In Cozumel we took a taxi to Paradise Beach and it was excellent. There was no cost for beach chairs or umbrellas and you could rent non-motorized equipment for $9 per person. They also had a restaurant with waiters on the beach serving food and drinks. We spent about four hours there and really enjoyed it. Most of the ship tours went to Playa Mia which was significantly more expensive and no better.

We took the Grand Cayman Island ship tour in Grand Cayman. It included a drive through the city and along seven-mile beach. We then went to Hell where we sent postcards back to the states and viewed the desolate area surrounding this tourist attraction. After that we visited a turtle farm where they raise turtles for food, breeding, and to be released back into the ocean. We then went to the Tortuga Rum factory. Our guide was outstanding which made the tour all the more enjoyable.

Our final stop was Ocho Rios, Jamaica. Here we went to the end of the pier, talked to one of the hostesses there providing information, and told her we wanted to go to a beach. She suggested Mahogany Beach and set us up with a taxi that took us there and picked us up four hours later. The beach was very nice. We had to rent chairs ($4 each). It was a beautiful beach and very relaxing with a restaurant available.

Our disembarkation was uneventful although the line after we got off the ship was quite long. We had arranged for the same transportation service to Fort Lauderdale airport that we used for embarkation. The driver was waiting for us and the flight home was also uneventful.
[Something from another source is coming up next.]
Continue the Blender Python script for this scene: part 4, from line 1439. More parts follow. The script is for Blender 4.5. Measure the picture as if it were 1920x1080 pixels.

Summary: This was the smoothest cruise we have ever been on. There was hardly a ripple in the sea except for the last night when we went through a cold front. However, everyone was sleeping by that time, so it was not a problem. We were happy with the cruise and will probably consider Carnival again under the right circumstances. However, because of the lack of food quality, we would probably decide against it unless it was a particularly good deal.